Coarse graining $ππ$ scattering (1807.10837v1)

Abstract: We carry out an analysis of $\pi\pi$ scattering in the $IJ=00$, $11$ and $20$ channels in configuration space up to a maximal center-of-mass energy $\sqrt{s}=1.4$ GeV. We separate the interaction into two regions marked by an elementarity radius of the system; namely, a long distance region above which pions can be assumed to interact as elementary particles and a short distance region where many physical effects cannot be disentangled. The long distance interaction is described by chiral dynamics, where a two-pion-exchange potential is identified, computed and compared to lattice calculations. The short distance piece corresponds to a coarse grained description exemplified by a superposition of delta-shell potentials sampling the interaction with the minimal wavelength. We show how the so constructed non-perturbative scattering amplitude complies with the proper analytic structure, allowing for an explicit N/D type decomposition in terms of the corresponding Jost functions and fulfilling dispersion relations without subtractions.

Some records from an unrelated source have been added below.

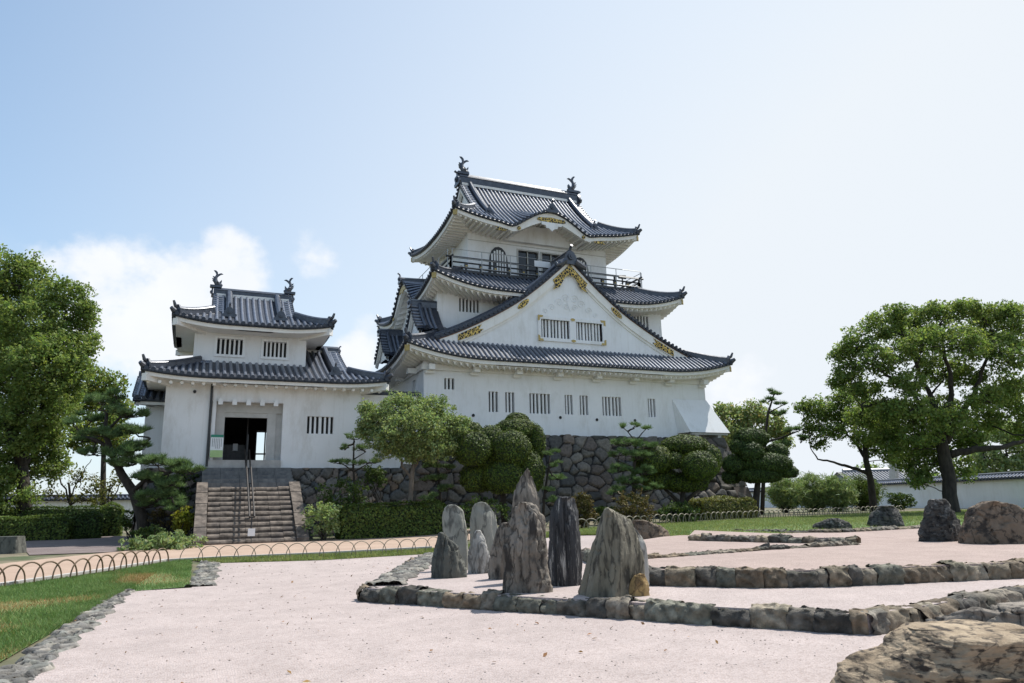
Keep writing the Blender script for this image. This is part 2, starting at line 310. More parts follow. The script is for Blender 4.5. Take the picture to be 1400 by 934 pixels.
def roof_side(RB, P, e, n, rngs, zf, sp=.30, r=.085, m=9):
    E3 = np.array([e[0], e[1], 0.]); N3 = np.array([n[0], n[1], 0.]); Z = np.array([0, 0, 1.])
    for (sa, sb, df) in rngs:
        cnt = max(1, round((sb-sa)/sp)); ss = np.linspace(sa, sb, cnt+1)
        RB.sheet.grid([[V2(P, e, n, s, df(s)*j/m, zf(s, df(s)*j/m)) for j in range(m+1)] for s in ss])
        for i in range(cnt):
            s = (ss[i]+ss[i+1])/2; D = df(s)
            if D < .12: continue
            mm = max(2, int(m*min(1, D/2)+2)); pts = []; nr = []
            for j in range(mm+1):
                d = -.05+(D+.05)*j/mm; z = zf(s, max(d, 0))-(.02 if d < 0 else 0); g = (zf(s, max(d, 0)+.02)-zf(s, max(d, 0)))/.02
                nv = -g*N3+Z; nv = nv/np.linalg.norm(nv); pts.append(np.array(V2(P, e, n, s, d, z))); nr.append(nv)
            halftube(RB.tile, pts, nr, e, r)
            p = np.array(V2(P, e, n, s, -.085, zf(s, 0)+.012)); disc(RB.eave, p, E3, Z, N3, r*1.12)  # tile ends take the dark sheet colour to imitate their unlit faces
def eave_trim(RB, P, e, n, L, zf, dw, kind='scallop', sp=.36, fh=.22, drop=.10, soff=.30, amp=.17, slope=0.0, dark=.12, fh_f=None):
    def row(d, dz, N, fx=None):
        return [V2(P, e, n, d+(L-2*d)*t, d, zf(d+(L-2*d)*t, 0)+dz+(fx(d+(L-2*d)*t) if fx else 0)) for t in np.linspace(0, 1, N+1)]
    N = max(8, int(L/.28))
    FH = fh_f or (lambda s: fh)
    RB.eave.grid([row(.0, .03, N), row(-.03, -.02, N), row(-.03, -drop+.03, N), row(.02, -drop, N), row(.16, -drop, N)])
    RB.fascia.grid([row(.10, -drop+.02, N), row(.10, 0, N, lambda s: -drop-FH(s)), row(.34, 0, N, lambda s: -drop-FH(s))])
    z0 = -drop-fh
    if kind == 'flat':
        RB.soffit.grid([row(.10, z0, N), row(dw+.05, z0+slope*dw, N)]); return
    nw = max(4, int((L-.5)/sp)); K = 6; NN = nw*K
    arch = [-amp*(1-sqrt(max(0, 1-(2*q/K-1)**2))) for q in range(K)]
    def wrow(d, z, f=1.0):
        return [V2(P, e, n, d+(L-2*d)*i/NN, d, zf(d+(L-2*d)*i/NN, 0)+z+f*arch[i % K]) for i in range(NN+1)]
    if kind == 'scallop':
        a = wrow(.26, z0, 0); b = wrow(.26, z0-.02); RB.soffit.grid([a, b]); RB.soffit.grid([wrow(.26, z0-.02), wrow(dw+.05, z0-.02+slope*dw)])
        RB.soffit.grid([wrow(.10, z0, 0), wrow(.27, z0, 0)])
    else:                                             # separate rafters under a flat board
        RB.soffit.grid([row(.10, z0+.06, N), row(dw+.05, z0+.06+slope*dw, N)])
        for i in range(int(L/sp)):
            s = (i+.5)*sp; dm = min(dw, s-.05, L-s-.05)
            if dm < .35: continue
            p0 = np.array(V2(P, e, n, s, .2, zf(s, 0)+z0-.02)); p1 = np.array(V2(P, e, n, s, dm, zf(s, 0)+z0-.02+slope*dm))
            E3 = np.array([e[0], e[1], 0]); RB.soffit.obox((p0+p1)/2, E3*.055, (p1-p0)/2, (0, 0, .08))
def corner_lift(Lc, R, L, p=2.2, dec=3.0):
    def f(s, d):
        q = min(s, L-s); return Lc*max(0, 1-q/R)**p*max(0, 1-d/dec)**1.2
    return f
def onigawara(mb, c, e, n, sz):
    mb.mark()
    onigawara_(mb, c, e, n, sz); mb.mark()
def onigawara_(mb, c, e, n, sz):                       # e: across, n: facing direction (outward)
    c = np.array(c, float); e = np.array([*e, 0.]); n = np.array([*n, 0.]); Z = np.array([0, 0, 1.])
    out = [(-.62, -.15), (-.72, .12), (-.5, .22), (-.42, .5), (-.25, .78), (0, .9), (.25, .78), (.42, .5), (.5, .22), (.72, .12), (.62, -.15)]
    mb.prism([c+sz*(a*e+b*Z)-n*.06*sz for a, b in out], n*.2*sz)
    disc(mb, c+sz*.42*Z+n*.14*sz, e, Z, n, .25*sz, .12*sz, 12); disc(mb, c+sz*.42*Z+n*.24*sz, e, Z, n, .12*sz, .08*sz, 10)
    mb.tube([c+sz*.85*Z, c+sz*1.08*Z+n*.1*sz, c+sz*1.22*Z+n*.34*sz], [.11*sz, .1*sz, .11*sz], 8)
def corner_tip(mb, p, dirv, sz):
    mb.mark(); corner_tip_(mb, p, dirv, sz); mb.mark()
def corner_tip_(mb, p, dirv, sz):                      # upturned end tile of a hip ridge
    p = np.array(p, float); d = np.array([*dirv, 0.]); Z = np.array([0, 0, 1.])
    mb.tube([p-d*.25*sz, p+d*.05*sz+Z*.06*sz, p+d*.28*sz+Z*.2*sz], [.2*sz, .19*sz, .12*sz], 8)
    mb.tube([p-d*.3*sz+Z*.25*sz, p-d*.02*sz+Z*.42*sz, p+d*.12*sz+Z*.72*sz], [.12*sz, .11*sz, .07*sz], 8)
    sd_ = np.array([-dirv[1], dirv[0], 0]); mb.prism([p-d*.3*sz+sd_*a*sz+Z*b*sz for a, b in ((-.3, -.1), (-.34, .22), (-.15, .5), (.15, .5), (.34, .22), (.3, -.1))], d*.14*sz)
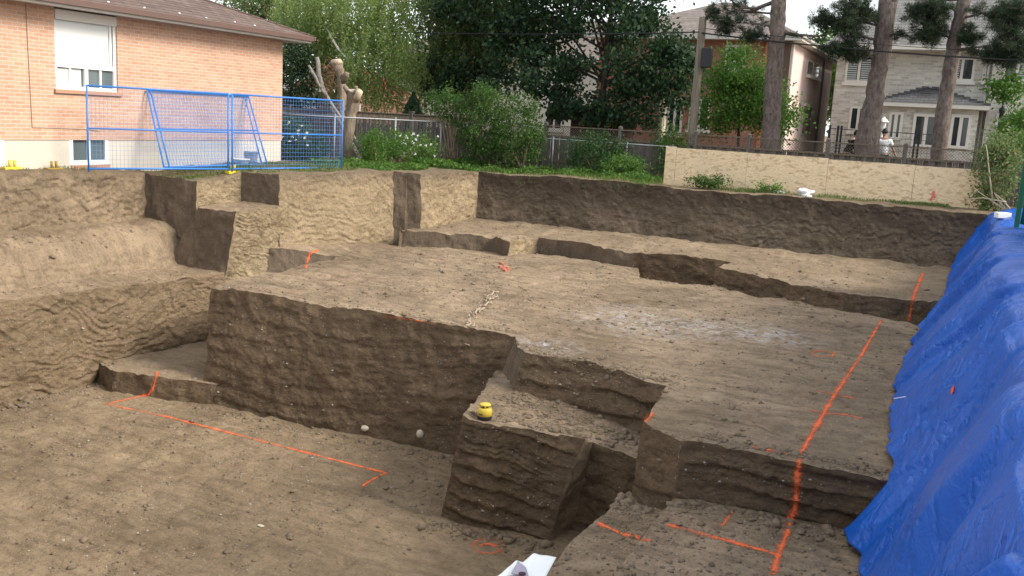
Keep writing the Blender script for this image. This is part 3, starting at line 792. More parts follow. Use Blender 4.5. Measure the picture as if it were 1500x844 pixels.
# broken roots and rubbish lying on the platform
M_ROOT = plain('dry_root', (.38, .31, .23), .9, .1, var=.35, scale=8)
M_BR = plain('brick_bit', (.42, .16, .11), .9, .1, var=.3)
b = MB()
for k in range(34):
    t = random.random(); c = at(724-40*t+random.gauss(0, 5), 432+46*t+random.gauss(0, 3), -1.9); c = drop(c[0], c[1], -.3)
    a = random.gauss(1.9, .5); L = random.uniform(.06, .26)
    p = [c+Vector((math.cos(a)*L*s+random.gauss(0, .012), math.sin(a)*L*s+random.gauss(0, .012), .02+random.uniform(0, .05)*abs(s)*2)) for s in (-.5, 0, .5)]
    b.tube(p, [random.uniform(.008, .02)]*3, 5)
tag(b.build('root_debris', M_ROOT, None, True), 'line of pale torn roots and splinters lying across the dirt platform', 'roots', kind='stuff')
b = MB()
for k in range(9):
    c = at(735+random.gauss(0, 5), 393+random.gauss(0, 4), -1.9); c = drop(c[0], c[1], -.3)
    b.box(c+Vector((0, 0, .02)), (random.uniform(.05, .14), random.uniform(.04, .1), random.uniform(.03, .07)), Matrix.Rotation(random.uniform(0, 3), 3, 'Z') @ Matrix.Rotation(random.uniform(-.4, .4), 3, 'X'))
tag(b.build('brick_rubble', M_BR, None, False, .006), 'small heap of reddish broken brick on the far part of the platform', 'rubble', kind='stuff')

# ------------------------------------------------------------------ blue tarpaulin over the right bank
NY, NV = 700, 90
ys = np.linspace(1.8, 25.5, NY); vsn = np.linspace(0, 1, NV)
prof_y = [1.8, 8.6, 9.6, 10.1, 10.6, 12.6, 16, 19.5, 20.6, 24.6, 25.6]
bx = np.interp(ys, prof_y, [-.50, -.52, -.62, -.76, -.46, -.52, -.64, -.55, -.22, -.14, .35])
bz = np.interp(ys, prof_y, [-2.5, -2.52, -2.55, -2.52, -1.88, -1.86, -1.85, -1.8, -1.46, -1.32, .02])
bx = bx+.06*vn(ys*1.7, 0, 0, 3)+.03*vn(ys*5, 0, 0, 4)
top = np.interp(ys, [2, 10, 20, 24, 25.5], [.06, .06, .03, .0, .03])
# rib-like drape folds running down the slope
yy, vv = np.meshgrid(ys, vsn, indexing='ij')
s = 1-vv                               # 0 at the back, 1 at the hem
lean = yy+2.5*(vv-.5)+.35*vn(yy*.35, vv*1.2, 0, 8)
r1 = np.abs(vn(lean*.72, vv*.30, 0, 2)); r2 = np.abs(vn(lean*2.3+1.1*vv, vv*.8, 0, 5)); r3 = vn(lean*4.2-1.6*vv, vv*2.2, 0, 6)
fold = -.15+.36*(np.exp(-(r1/.13)**2)*.6+r1*.35)+.045*np.exp(-(r2/.08)**2)*sstep(-.3, .4, vn(yy*.6, vv*2, 0, 41))+.012*r3+.10*vn(yy*.7, vv*2.0, 0, 9)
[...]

We also address renormalization issues in coordinate space and investigate the role of crossing when fitting the scattering amplitudes above and below threshold to Roy-equation results. At higher energies, we show how inelasticities can be described by one single complex and energy dependent parameter. A successful description of the data can be achieved with a minimal number of fitting parameters, suggesting that coarse graining is a viable approach to analyze hadronic processes.